GOAL → Nothing but the lines from the one containing "mid_o, attr='bt'), kind='stuff')" through the last line should be written out, please, exactly as they stand.

SOURCE MATERIAL →
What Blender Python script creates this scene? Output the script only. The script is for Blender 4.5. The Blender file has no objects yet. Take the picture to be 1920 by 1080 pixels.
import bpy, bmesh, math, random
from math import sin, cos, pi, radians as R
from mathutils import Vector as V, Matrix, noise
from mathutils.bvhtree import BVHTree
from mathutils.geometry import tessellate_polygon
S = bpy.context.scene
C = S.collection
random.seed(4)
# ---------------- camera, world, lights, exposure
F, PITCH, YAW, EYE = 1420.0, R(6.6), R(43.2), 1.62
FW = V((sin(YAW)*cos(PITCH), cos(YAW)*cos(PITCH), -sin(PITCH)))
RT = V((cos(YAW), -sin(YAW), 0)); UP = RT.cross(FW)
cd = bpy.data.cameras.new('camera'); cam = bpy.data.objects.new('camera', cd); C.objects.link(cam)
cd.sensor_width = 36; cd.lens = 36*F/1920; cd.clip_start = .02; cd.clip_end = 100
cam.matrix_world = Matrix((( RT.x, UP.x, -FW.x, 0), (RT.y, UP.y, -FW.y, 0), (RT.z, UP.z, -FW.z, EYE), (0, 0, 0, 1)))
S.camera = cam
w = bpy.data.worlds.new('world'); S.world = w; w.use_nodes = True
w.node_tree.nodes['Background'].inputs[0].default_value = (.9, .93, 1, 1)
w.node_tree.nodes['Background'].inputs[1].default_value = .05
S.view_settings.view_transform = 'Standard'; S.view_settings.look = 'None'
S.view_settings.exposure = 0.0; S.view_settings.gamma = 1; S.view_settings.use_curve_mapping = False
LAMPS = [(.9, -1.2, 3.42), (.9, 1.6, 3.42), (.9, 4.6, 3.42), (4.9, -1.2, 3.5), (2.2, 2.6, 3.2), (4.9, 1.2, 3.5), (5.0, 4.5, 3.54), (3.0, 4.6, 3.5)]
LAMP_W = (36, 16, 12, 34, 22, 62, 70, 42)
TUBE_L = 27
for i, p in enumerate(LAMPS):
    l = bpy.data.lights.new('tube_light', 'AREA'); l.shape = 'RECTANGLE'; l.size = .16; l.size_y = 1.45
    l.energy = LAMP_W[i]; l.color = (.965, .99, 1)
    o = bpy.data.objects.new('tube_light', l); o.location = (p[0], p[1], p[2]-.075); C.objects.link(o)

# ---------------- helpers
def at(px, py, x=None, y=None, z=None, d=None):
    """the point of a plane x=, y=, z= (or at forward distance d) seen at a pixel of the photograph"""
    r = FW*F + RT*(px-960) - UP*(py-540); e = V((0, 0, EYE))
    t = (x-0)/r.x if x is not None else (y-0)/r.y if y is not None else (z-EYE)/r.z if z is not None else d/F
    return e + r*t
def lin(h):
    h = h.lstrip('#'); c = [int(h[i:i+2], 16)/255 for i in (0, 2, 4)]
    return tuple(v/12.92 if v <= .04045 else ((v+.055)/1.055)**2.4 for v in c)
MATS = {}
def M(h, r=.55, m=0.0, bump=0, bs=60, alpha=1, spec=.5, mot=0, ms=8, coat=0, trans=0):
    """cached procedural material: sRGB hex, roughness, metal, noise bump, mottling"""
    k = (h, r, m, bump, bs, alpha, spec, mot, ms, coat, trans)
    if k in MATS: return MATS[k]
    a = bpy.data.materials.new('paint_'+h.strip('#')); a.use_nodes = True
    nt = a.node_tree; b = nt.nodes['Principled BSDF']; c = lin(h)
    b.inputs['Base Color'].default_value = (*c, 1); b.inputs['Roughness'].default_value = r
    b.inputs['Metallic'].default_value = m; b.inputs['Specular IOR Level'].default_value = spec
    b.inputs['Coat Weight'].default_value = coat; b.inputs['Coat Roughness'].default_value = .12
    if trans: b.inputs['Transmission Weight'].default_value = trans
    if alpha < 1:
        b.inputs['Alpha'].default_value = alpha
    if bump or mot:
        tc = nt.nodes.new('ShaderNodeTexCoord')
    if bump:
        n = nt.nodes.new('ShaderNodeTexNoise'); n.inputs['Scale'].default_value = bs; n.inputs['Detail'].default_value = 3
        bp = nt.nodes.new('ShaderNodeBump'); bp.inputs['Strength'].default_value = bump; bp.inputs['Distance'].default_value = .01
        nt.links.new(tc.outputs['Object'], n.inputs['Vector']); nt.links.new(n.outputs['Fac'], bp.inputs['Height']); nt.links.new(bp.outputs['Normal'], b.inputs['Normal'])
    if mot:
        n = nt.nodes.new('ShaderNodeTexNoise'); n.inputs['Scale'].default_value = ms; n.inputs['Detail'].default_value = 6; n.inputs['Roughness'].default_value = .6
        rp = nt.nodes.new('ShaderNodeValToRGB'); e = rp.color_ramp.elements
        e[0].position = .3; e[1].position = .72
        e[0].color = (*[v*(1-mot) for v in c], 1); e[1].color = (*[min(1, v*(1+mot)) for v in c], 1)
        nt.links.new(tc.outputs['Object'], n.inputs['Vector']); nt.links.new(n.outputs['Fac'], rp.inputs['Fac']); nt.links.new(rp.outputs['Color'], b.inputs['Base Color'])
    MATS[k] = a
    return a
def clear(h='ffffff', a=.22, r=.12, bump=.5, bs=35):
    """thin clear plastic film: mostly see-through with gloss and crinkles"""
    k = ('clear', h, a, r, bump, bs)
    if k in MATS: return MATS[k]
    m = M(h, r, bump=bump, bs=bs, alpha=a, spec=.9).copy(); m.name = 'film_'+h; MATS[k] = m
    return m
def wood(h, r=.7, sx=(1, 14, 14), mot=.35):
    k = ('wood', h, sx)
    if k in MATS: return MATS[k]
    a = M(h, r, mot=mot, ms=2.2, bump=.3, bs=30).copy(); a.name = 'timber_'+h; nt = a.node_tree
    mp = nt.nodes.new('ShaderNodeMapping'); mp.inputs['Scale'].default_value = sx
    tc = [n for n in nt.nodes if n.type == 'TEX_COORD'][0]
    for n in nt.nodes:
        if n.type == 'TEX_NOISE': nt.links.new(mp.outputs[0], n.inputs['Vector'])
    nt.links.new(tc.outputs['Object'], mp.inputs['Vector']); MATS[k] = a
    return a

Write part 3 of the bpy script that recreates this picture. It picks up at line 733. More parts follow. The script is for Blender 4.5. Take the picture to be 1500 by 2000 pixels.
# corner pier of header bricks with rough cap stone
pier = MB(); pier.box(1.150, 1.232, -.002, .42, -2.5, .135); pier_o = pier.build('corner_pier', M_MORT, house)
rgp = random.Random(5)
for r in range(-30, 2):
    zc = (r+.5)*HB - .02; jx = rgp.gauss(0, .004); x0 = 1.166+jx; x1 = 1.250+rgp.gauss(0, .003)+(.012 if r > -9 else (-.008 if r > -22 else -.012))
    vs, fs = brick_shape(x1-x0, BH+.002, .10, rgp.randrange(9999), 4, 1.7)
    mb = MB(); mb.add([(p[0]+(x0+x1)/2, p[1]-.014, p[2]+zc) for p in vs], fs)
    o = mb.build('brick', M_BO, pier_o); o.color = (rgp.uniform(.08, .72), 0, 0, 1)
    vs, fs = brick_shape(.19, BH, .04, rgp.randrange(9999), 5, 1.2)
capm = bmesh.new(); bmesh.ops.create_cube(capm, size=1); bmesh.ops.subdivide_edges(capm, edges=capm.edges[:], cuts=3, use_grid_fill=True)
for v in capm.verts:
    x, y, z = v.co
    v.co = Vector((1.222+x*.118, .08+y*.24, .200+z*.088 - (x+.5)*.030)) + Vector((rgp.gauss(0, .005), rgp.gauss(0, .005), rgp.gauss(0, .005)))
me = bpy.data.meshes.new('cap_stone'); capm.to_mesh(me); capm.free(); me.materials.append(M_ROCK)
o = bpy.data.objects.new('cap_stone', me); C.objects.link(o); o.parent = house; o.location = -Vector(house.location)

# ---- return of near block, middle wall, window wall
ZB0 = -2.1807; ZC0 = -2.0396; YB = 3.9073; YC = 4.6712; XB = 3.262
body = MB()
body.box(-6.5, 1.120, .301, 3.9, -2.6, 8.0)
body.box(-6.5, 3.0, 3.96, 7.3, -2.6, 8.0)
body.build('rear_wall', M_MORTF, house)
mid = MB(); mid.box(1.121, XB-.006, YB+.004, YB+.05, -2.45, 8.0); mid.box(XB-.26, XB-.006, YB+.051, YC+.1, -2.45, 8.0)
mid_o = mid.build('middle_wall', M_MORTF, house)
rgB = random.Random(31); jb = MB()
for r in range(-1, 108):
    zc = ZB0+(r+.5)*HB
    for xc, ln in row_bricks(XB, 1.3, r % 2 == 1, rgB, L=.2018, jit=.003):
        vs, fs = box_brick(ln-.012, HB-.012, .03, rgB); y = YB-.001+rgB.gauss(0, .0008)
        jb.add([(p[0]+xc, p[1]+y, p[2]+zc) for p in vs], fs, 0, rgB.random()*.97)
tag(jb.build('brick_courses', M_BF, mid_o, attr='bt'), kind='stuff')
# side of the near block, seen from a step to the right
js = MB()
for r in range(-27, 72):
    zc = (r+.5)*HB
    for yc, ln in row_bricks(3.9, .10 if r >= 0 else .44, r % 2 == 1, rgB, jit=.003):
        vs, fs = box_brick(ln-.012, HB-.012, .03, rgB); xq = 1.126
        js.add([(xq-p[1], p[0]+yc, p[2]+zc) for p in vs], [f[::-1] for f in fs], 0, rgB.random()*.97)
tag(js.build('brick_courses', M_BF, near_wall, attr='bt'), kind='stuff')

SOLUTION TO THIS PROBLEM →
tag(jb.build('brick_courses', M_BF, mid_o, attr='bt'), kind='stuff')
# side of the near block, seen from a step to the right
js = MB()
for r in range(-27, 72):
    zc = (r+.5)*HB
    for yc, ln in row_bricks(3.9, .10 if r >= 0 else .44, r % 2 == 1, rgB, jit=.003):
        vs, fs = box_brick(ln-.012, HB-.012, .03, rgB); xq = 1.126
        js.add([(xq-p[1], p[0]+yc, p[2]+zc) for p in vs], [f[::-1] for f in fs], 0, rgB.random()*.97)
tag(js.build('brick_courses', M_BF, near_wall, attr='bt'), kind='stuff')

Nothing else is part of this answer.